» Task statement:
Repeat the listing in full, exactly as it stands.

» Supplied data:
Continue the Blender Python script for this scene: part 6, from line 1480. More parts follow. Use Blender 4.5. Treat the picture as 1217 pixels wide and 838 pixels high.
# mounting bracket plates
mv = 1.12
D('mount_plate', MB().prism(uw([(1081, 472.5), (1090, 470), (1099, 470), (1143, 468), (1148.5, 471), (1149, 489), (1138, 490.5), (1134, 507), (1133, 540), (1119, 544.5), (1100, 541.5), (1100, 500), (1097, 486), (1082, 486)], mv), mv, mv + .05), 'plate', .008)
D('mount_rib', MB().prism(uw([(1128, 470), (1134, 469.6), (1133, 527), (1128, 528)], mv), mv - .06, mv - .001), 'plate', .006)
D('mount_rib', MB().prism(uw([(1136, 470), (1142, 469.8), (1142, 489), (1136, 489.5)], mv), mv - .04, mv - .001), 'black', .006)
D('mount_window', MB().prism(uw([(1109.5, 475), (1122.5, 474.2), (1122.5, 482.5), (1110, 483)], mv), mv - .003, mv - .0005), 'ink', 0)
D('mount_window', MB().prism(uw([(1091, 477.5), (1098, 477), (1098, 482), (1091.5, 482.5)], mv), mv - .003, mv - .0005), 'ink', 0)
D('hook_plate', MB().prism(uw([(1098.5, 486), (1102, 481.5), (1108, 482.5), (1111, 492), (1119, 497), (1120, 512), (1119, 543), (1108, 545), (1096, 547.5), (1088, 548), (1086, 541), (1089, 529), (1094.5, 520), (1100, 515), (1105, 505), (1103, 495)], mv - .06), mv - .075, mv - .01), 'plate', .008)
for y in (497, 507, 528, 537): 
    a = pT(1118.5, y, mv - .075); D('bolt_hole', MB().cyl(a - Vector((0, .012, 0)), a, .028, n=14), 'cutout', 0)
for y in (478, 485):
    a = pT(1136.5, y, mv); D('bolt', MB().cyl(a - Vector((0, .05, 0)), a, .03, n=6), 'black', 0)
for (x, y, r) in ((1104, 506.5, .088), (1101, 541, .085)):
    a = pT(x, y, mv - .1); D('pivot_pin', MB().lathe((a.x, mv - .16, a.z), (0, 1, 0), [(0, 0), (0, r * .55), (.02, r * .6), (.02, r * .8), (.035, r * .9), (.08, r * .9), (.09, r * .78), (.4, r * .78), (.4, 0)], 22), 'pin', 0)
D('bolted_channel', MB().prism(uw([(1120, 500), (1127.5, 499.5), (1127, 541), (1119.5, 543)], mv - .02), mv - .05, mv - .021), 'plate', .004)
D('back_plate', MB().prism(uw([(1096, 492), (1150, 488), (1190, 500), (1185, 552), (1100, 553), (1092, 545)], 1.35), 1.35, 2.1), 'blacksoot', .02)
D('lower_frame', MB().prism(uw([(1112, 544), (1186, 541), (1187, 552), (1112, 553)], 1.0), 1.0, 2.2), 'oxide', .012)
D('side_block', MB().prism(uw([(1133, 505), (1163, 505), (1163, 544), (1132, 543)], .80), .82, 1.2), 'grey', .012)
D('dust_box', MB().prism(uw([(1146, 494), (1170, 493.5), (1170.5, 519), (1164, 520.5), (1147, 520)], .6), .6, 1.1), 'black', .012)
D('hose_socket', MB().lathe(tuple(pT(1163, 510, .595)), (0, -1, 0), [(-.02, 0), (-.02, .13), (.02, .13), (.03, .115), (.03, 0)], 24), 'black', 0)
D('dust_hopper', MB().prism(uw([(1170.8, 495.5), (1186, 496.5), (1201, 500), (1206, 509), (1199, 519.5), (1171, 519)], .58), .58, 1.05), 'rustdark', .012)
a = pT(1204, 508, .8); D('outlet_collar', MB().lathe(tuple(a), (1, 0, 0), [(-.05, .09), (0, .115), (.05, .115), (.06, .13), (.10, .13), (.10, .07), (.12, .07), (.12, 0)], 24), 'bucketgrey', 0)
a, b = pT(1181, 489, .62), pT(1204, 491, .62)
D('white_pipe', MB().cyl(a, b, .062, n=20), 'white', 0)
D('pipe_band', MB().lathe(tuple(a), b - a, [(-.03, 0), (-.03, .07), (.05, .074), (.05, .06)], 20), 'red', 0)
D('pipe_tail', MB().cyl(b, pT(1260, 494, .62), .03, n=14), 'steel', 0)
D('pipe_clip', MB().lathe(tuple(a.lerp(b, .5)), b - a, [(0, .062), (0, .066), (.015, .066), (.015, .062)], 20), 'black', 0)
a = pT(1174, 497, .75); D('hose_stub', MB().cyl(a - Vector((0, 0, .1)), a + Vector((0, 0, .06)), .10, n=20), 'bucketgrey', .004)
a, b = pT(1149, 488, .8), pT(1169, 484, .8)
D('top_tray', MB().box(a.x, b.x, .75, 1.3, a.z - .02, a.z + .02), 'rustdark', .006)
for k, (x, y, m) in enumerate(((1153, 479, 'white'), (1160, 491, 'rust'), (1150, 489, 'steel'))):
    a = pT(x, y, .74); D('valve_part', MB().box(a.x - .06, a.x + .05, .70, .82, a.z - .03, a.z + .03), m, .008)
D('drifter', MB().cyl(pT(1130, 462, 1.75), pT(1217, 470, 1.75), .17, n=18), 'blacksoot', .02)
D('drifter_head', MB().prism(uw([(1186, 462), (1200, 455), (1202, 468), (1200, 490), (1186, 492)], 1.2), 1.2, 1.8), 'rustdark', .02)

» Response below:
Continue the Blender Python script for this scene: part 6, from line 1480. More parts follow. Use Blender 4.5. Treat the picture as 1217 pixels wide and 838 pixels high.
# mounting bracket plates
mv = 1.12
D('mount_plate', MB().prism(uw([(1081, 472.5), (1090, 470), (1099, 470), (1143, 468), (1148.5, 471), (1149, 489), (1138, 490.5), (1134, 507), (1133, 540), (1119, 544.5), (1100, 541.5), (1100, 500), (1097, 486), (1082, 486)], mv), mv, mv + .05), 'plate', .008)
D('mount_rib', MB().prism(uw([(1128, 470), (1134, 469.6), (1133, 527), (1128, 528)], mv), mv - .06, mv - .001), 'plate', .006)
D('mount_rib', MB().prism(uw([(1136, 470), (1142, 469.8), (1142, 489), (1136, 489.5)], mv), mv - .04, mv - .001), 'black', .006)
D('mount_window', MB().prism(uw([(1109.5, 475), (1122.5, 474.2), (1122.5, 482.5), (1110, 483)], mv), mv - .003, mv - .0005), 'ink', 0)
D('mount_window', MB().prism(uw([(1091, 477.5), (1098, 477), (1098, 482), (1091.5, 482.5)], mv), mv - .003, mv - .0005), 'ink', 0)
D('hook_plate', MB().prism(uw([(1098.5, 486), (1102, 481.5), (1108, 482.5), (1111, 492), (1119, 497), (1120, 512), (1119, 543), (1108, 545), (1096, 547.5), (1088, 548), (1086, 541), (1089, 529), (1094.5, 520), (1100, 515), (1105, 505), (1103, 495)], mv - .06), mv - .075, mv - .01), 'plate', .008)
for y in (497, 507, 528, 537): 
    a = pT(1118.5, y, mv - .075); D('bolt_hole', MB().cyl(a - Vector((0, .012, 0)), a, .028, n=14), 'cutout', 0)
for y in (478, 485):
    a = pT(1136.5, y, mv); D('bolt', MB().cyl(a - Vector((0, .05, 0)), a, .03, n=6), 'black', 0)
for (x, y, r) in ((1104, 506.5, .088), (1101, 541, .085)):
    a = pT(x, y, mv - .1); D('pivot_pin', MB().lathe((a.x, mv - .16, a.z), (0, 1, 0), [(0, 0), (0, r * .55), (.02, r * .6), (.02, r * .8), (.035, r * .9), (.08, r * .9), (.09, r * .78), (.4, r * .78), (.4, 0)], 22), 'pin', 0)
D('bolted_channel', MB().prism(uw([(1120, 500), (1127.5, 499.5), (1127, 541), (1119.5, 543)], mv - .02), mv - .05, mv - .021), 'plate', .004)
D('back_plate', MB().prism(uw([(1096, 492), (1150, 488), (1190, 500), (1185, 552), (1100, 553), (1092, 545)], 1.35), 1.35, 2.1), 'blacksoot', .02)
D('lower_frame', MB().prism(uw([(1112, 544), (1186, 541), (1187, 552), (1112, 553)], 1.0), 1.0, 2.2), 'oxide', .012)
D('side_block', MB().prism(uw([(1133, 505), (1163, 505), (1163, 544), (1132, 543)], .80), .82, 1.2), 'grey', .012)
D('dust_box', MB().prism(uw([(1146, 494), (1170, 493.5), (1170.5, 519), (1164, 520.5), (1147, 520)], .6), .6, 1.1), 'black', .012)
D('hose_socket', MB().lathe(tuple(pT(1163, 510, .595)), (0, -1, 0), [(-.02, 0), (-.02, .13), (.02, .13), (.03, .115), (.03, 0)], 24), 'black', 0)
D('dust_hopper', MB().prism(uw([(1170.8, 495.5), (1186, 496.5), (1201, 500), (1206, 509), (1199, 519.5), (1171, 519)], .58), .58, 1.05), 'rustdark', .012)
a = pT(1204, 508, .8); D('outlet_collar', MB().lathe(tuple(a), (1, 0, 0), [(-.05, .09), (0, .115), (.05, .115), (.06, .13), (.10, .13), (.10, .07), (.12, .07), (.12, 0)], 24), 'bucketgrey', 0)
a, b = pT(1181, 489, .62), pT(1204, 491, .62)
D('white_pipe', MB().cyl(a, b, .062, n=20), 'white', 0)
D('pipe_band', MB().lathe(tuple(a), b - a, [(-.03, 0), (-.03, .07), (.05, .074), (.05, .06)], 20), 'red', 0)
D('pipe_tail', MB().cyl(b, pT(1260, 494, .62), .03, n=14), 'steel', 0)
D('pipe_clip', MB().lathe(tuple(a.lerp(b, .5)), b - a, [(0, .062), (0, .066), (.015, .066), (.015, .062)], 20), 'black', 0)
a = pT(1174, 497, .75); D('hose_stub', MB().cyl(a - Vector((0, 0, .1)), a + Vector((0, 0, .06)), .10, n=20), 'bucketgrey', .004)
a, b = pT(1149, 488, .8), pT(1169, 484, .8)
D('top_tray', MB().box(a.x, b.x, .75, 1.3, a.z - .02, a.z + .02), 'rustdark', .006)
for k, (x, y, m) in enumerate(((1153, 479, 'white'), (1160, 491, 'rust'), (1150, 489, 'steel'))):
    a = pT(x, y, .74); D('valve_part', MB().box(a.x - .06, a.x + .05, .70, .82, a.z - .03, a.z + .03), m, .008)
D('drifter', MB().cyl(pT(1130, 462, 1.75), pT(1217, 470, 1.75), .17, n=18), 'blacksoot', .02)
D('drifter_head', MB().prism(uw([(1186, 462), (1200, 455), (1202, 468), (1200, 490), (1186, 492)], 1.2), 1.2, 1.8), 'rustdark', .02)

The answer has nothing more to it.